»»
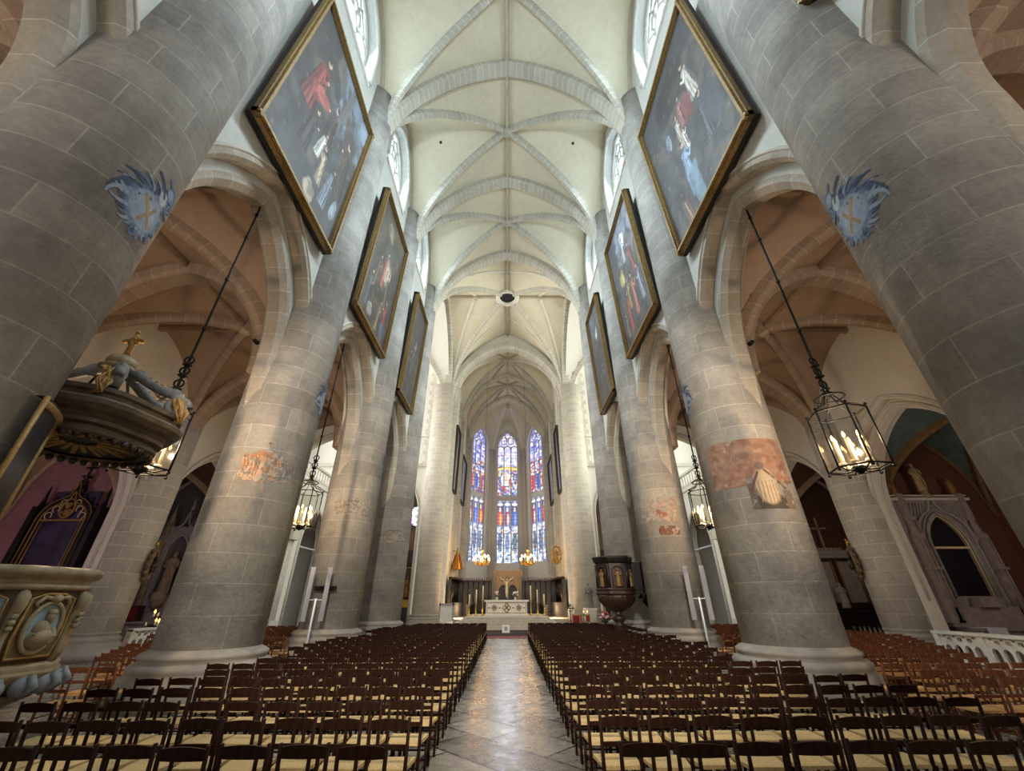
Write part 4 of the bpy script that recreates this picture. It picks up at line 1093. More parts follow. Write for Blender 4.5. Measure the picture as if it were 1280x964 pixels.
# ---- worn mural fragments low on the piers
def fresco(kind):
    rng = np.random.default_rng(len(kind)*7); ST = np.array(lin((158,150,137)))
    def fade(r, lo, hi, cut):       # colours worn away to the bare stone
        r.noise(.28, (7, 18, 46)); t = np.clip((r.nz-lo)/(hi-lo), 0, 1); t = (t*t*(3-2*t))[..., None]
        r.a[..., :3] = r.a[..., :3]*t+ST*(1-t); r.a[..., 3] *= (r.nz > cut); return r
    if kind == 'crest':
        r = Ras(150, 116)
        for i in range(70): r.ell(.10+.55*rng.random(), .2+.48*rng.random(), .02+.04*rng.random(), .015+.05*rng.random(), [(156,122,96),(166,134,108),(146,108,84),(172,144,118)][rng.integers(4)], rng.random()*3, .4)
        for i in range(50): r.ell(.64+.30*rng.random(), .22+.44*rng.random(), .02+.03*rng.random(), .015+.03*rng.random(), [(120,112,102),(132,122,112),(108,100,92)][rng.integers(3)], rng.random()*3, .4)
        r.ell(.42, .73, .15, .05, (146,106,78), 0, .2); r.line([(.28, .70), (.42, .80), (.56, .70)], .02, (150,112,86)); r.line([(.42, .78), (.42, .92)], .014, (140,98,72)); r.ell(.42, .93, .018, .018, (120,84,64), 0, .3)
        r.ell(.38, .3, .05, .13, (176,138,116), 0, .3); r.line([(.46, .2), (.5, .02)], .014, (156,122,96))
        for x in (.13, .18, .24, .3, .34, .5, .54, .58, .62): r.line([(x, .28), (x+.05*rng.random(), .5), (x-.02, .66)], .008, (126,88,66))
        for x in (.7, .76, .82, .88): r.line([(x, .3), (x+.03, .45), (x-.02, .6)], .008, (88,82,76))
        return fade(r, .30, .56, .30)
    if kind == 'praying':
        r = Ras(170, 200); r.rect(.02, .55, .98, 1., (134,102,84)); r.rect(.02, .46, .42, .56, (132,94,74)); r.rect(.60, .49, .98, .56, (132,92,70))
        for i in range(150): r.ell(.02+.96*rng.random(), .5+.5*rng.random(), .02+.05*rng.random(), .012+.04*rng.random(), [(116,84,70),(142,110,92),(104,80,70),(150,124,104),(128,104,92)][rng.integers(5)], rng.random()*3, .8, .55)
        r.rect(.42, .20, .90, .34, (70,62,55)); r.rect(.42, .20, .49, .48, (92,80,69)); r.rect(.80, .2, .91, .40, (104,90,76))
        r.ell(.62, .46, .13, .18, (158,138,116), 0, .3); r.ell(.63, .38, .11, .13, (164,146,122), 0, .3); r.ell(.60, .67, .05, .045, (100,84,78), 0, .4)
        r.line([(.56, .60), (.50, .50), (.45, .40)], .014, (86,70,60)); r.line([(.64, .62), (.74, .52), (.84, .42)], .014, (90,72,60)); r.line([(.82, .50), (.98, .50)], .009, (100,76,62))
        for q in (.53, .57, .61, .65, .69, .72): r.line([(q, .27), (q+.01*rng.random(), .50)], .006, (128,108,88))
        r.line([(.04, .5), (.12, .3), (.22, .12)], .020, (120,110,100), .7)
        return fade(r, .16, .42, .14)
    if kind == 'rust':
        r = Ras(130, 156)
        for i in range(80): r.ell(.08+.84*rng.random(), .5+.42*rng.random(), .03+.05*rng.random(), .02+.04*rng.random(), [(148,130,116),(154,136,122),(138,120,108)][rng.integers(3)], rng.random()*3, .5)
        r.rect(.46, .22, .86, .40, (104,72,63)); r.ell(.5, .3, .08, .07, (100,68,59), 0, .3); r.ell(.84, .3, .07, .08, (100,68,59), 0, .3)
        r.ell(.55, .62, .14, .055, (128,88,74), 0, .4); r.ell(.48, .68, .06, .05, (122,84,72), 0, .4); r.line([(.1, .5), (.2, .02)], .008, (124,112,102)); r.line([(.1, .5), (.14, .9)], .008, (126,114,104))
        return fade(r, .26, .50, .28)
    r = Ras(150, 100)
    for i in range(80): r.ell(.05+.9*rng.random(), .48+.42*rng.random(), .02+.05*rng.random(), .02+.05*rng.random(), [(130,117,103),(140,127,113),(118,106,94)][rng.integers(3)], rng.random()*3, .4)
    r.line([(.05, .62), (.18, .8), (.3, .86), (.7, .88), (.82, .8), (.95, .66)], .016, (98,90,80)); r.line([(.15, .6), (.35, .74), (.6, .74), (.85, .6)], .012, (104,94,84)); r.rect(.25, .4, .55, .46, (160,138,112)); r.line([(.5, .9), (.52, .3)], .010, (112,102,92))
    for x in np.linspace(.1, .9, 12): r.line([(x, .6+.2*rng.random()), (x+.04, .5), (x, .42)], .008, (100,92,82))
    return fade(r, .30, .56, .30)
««
» **Task**
The material above must be printed exactly, with its pictures left out.

» **Result**
Write part 4 of the bpy script that recreates this picture. It picks up at line 1093. More parts follow. Write for Blender 4.5. Measure the picture as if it were 1280x964 pixels.
# ---- worn mural fragments low on the piers
def fresco(kind):
    rng = np.random.default_rng(len(kind)*7); ST = np.array(lin((158,150,137)))
    def fade(r, lo, hi, cut):       # colours worn away to the bare stone
        r.noise(.28, (7, 18, 46)); t = np.clip((r.nz-lo)/(hi-lo), 0, 1); t = (t*t*(3-2*t))[..., None]
        r.a[..., :3] = r.a[..., :3]*t+ST*(1-t); r.a[..., 3] *= (r.nz > cut); return r
    if kind == 'crest':
        r = Ras(150, 116)
        for i in range(70): r.ell(.10+.55*rng.random(), .2+.48*rng.random(), .02+.04*rng.random(), .015+.05*rng.random(), [(156,122,96),(166,134,108),(146,108,84),(172,144,118)][rng.integers(4)], rng.random()*3, .4)
        for i in range(50): r.ell(.64+.30*rng.random(), .22+.44*rng.random(), .02+.03*rng.random(), .015+.03*rng.random(), [(120,112,102),(132,122,112),(108,100,92)][rng.integers(3)], rng.random()*3, .4)
        r.ell(.42, .73, .15, .05, (146,106,78), 0, .2); r.line([(.28, .70), (.42, .80), (.56, .70)], .02, (150,112,86)); r.line([(.42, .78), (.42, .92)], .014, (140,98,72)); r.ell(.42, .93, .018, .018, (120,84,64), 0, .3)
        r.ell(.38, .3, .05, .13, (176,138,116), 0, .3); r.line([(.46, .2), (.5, .02)], .014, (156,122,96))
        for x in (.13, .18, .24, .3, .34, .5, .54, .58, .62): r.line([(x, .28), (x+.05*rng.random(), .5), (x-.02, .66)], .008, (126,88,66))
        for x in (.7, .76, .82, .88): r.line([(x, .3), (x+.03, .45), (x-.02, .6)], .008, (88,82,76))
        return fade(r, .30, .56, .30)
    if kind == 'praying':
        r = Ras(170, 200); r.rect(.02, .55, .98, 1., (134,102,84)); r.rect(.02, .46, .42, .56, (132,94,74)); r.rect(.60, .49, .98, .56, (132,92,70))
        for i in range(150): r.ell(.02+.96*rng.random(), .5+.5*rng.random(), .02+.05*rng.random(), .012+.04*rng.random(), [(116,84,70),(142,110,92),(104,80,70),(150,124,104),(128,104,92)][rng.integers(5)], rng.random()*3, .8, .55)
        r.rect(.42, .20, .90, .34, (70,62,55)); r.rect(.42, .20, .49, .48, (92,80,69)); r.rect(.80, .2, .91, .40, (104,90,76))
        r.ell(.62, .46, .13, .18, (158,138,116), 0, .3); r.ell(.63, .38, .11, .13, (164,146,122), 0, .3); r.ell(.60, .67, .05, .045, (100,84,78), 0, .4)
        r.line([(.56, .60), (.50, .50), (.45, .40)], .014, (86,70,60)); r.line([(.64, .62), (.74, .52), (.84, .42)], .014, (90,72,60)); r.line([(.82, .50), (.98, .50)], .009, (100,76,62))
        for q in (.53, .57, .61, .65, .69, .72): r.line([(q, .27), (q+.01*rng.random(), .50)], .006, (128,108,88))
        r.line([(.04, .5), (.12, .3), (.22, .12)], .020, (120,110,100), .7)
        return fade(r, .16, .42, .14)
    if kind == 'rust':
        r = Ras(130, 156)
        for i in range(80): r.ell(.08+.84*rng.random(), .5+.42*rng.random(), .03+.05*rng.random(), .02+.04*rng.random(), [(148,130,116),(154,136,122),(138,120,108)][rng.integers(3)], rng.random()*3, .5)
        r.rect(.46, .22, .86, .40, (104,72,63)); r.ell(.5, .3, .08, .07, (100,68,59), 0, .3); r.ell(.84, .3, .07, .08, (100,68,59), 0, .3)
        r.ell(.55, .62, .14, .055, (128,88,74), 0, .4); r.ell(.48, .68, .06, .05, (122,84,72), 0, .4); r.line([(.1, .5), (.2, .02)], .008, (124,112,102)); r.line([(.1, .5), (.14, .9)], .008, (126,114,104))
        return fade(r, .26, .50, .28)
    r = Ras(150, 100)
    for i in range(80): r.ell(.05+.9*rng.random(), .48+.42*rng.random(), .02+.05*rng.random(), .02+.05*rng.random(), [(130,117,103),(140,127,113),(118,106,94)][rng.integers(3)], rng.random()*3, .4)
    r.line([(.05, .62), (.18, .8), (.3, .86), (.7, .88), (.82, .8), (.95, .66)], .016, (98,90,80)); r.line([(.15, .6), (.35, .74), (.6, .74), (.85, .6)], .012, (104,94,84)); r.rect(.25, .4, .55, .46, (160,138,112)); r.line([(.5, .9), (.52, .3)], .010, (112,102,92))
    for x in np.linspace(.1, .9, 12): r.line([(x, .6+.2*rng.random()), (x+.04, .5), (x, .42)], .008, (100,92,82))
    return fade(r, .30, .56, .30)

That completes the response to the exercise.